## What is needed
Return the complete listing that follows, with each line reproduced exactly.

## Given information
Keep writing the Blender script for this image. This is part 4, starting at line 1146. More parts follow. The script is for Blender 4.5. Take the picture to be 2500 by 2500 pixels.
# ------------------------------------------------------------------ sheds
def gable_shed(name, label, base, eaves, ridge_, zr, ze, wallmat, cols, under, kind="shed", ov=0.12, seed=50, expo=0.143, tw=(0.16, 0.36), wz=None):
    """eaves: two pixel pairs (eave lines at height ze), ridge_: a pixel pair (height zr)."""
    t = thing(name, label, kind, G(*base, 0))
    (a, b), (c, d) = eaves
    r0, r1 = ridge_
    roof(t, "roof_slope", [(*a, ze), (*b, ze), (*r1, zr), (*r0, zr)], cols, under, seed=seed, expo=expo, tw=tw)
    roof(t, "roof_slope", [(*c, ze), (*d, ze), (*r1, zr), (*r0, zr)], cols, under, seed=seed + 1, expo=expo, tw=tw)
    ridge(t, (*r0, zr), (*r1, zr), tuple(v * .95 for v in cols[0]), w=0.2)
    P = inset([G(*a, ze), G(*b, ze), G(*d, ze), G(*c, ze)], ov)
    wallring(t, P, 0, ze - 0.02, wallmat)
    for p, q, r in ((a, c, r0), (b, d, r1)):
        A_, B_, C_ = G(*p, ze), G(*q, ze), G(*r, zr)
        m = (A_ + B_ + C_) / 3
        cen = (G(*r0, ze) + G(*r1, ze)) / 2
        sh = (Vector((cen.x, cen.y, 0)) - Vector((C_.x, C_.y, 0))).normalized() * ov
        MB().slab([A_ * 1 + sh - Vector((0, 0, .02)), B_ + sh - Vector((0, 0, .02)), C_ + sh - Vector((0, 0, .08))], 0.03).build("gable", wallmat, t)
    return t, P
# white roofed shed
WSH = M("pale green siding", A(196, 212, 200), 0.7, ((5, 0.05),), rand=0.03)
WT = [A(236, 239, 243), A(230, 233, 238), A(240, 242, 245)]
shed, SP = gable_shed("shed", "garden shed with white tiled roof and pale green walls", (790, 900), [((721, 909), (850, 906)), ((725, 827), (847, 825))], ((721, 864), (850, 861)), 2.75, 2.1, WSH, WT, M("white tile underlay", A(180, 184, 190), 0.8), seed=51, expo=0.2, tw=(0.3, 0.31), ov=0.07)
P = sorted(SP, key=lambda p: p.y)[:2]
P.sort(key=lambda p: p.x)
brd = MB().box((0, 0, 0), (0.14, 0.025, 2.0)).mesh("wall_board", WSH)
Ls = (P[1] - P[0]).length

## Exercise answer
Keep writing the Blender script for this image. This is part 4, starting at line 1146. More parts follow. The script is for Blender 4.5. Take the picture to be 2500 by 2500 pixels.
# ------------------------------------------------------------------ sheds
def gable_shed(name, label, base, eaves, ridge_, zr, ze, wallmat, cols, under, kind="shed", ov=0.12, seed=50, expo=0.143, tw=(0.16, 0.36), wz=None):
    """eaves: two pixel pairs (eave lines at height ze), ridge_: a pixel pair (height zr)."""
    t = thing(name, label, kind, G(*base, 0))
    (a, b), (c, d) = eaves
    r0, r1 = ridge_
    roof(t, "roof_slope", [(*a, ze), (*b, ze), (*r1, zr), (*r0, zr)], cols, under, seed=seed, expo=expo, tw=tw)
    roof(t, "roof_slope", [(*c, ze), (*d, ze), (*r1, zr), (*r0, zr)], cols, under, seed=seed + 1, expo=expo, tw=tw)
    ridge(t, (*r0, zr), (*r1, zr), tuple(v * .95 for v in cols[0]), w=0.2)
    P = inset([G(*a, ze), G(*b, ze), G(*d, ze), G(*c, ze)], ov)
    wallring(t, P, 0, ze - 0.02, wallmat)
    for p, q, r in ((a, c, r0), (b, d, r1)):
        A_, B_, C_ = G(*p, ze), G(*q, ze), G(*r, zr)
        m = (A_ + B_ + C_) / 3
        cen = (G(*r0, ze) + G(*r1, ze)) / 2
        sh = (Vector((cen.x, cen.y, 0)) - Vector((C_.x, C_.y, 0))).normalized() * ov
        MB().slab([A_ * 1 + sh - Vector((0, 0, .02)), B_ + sh - Vector((0, 0, .02)), C_ + sh - Vector((0, 0, .08))], 0.03).build("gable", wallmat, t)
    return t, P
# white roofed shed
WSH = M("pale green siding", A(196, 212, 200), 0.7, ((5, 0.05),), rand=0.03)
WT = [A(236, 239, 243), A(230, 233, 238), A(240, 242, 245)]
shed, SP = gable_shed("shed", "garden shed with white tiled roof and pale green walls", (790, 900), [((721, 909), (850, 906)), ((725, 827), (847, 825))], ((721, 864), (850, 861)), 2.75, 2.1, WSH, WT, M("white tile underlay", A(180, 184, 190), 0.8), seed=51, expo=0.2, tw=(0.3, 0.31), ov=0.07)
P = sorted(SP, key=lambda p: p.y)[:2]
P.sort(key=lambda p: p.x)
brd = MB().box((0, 0, 0), (0.14, 0.025, 2.0)).mesh("wall_board", WSH)
Ls = (P[1] - P[0]).length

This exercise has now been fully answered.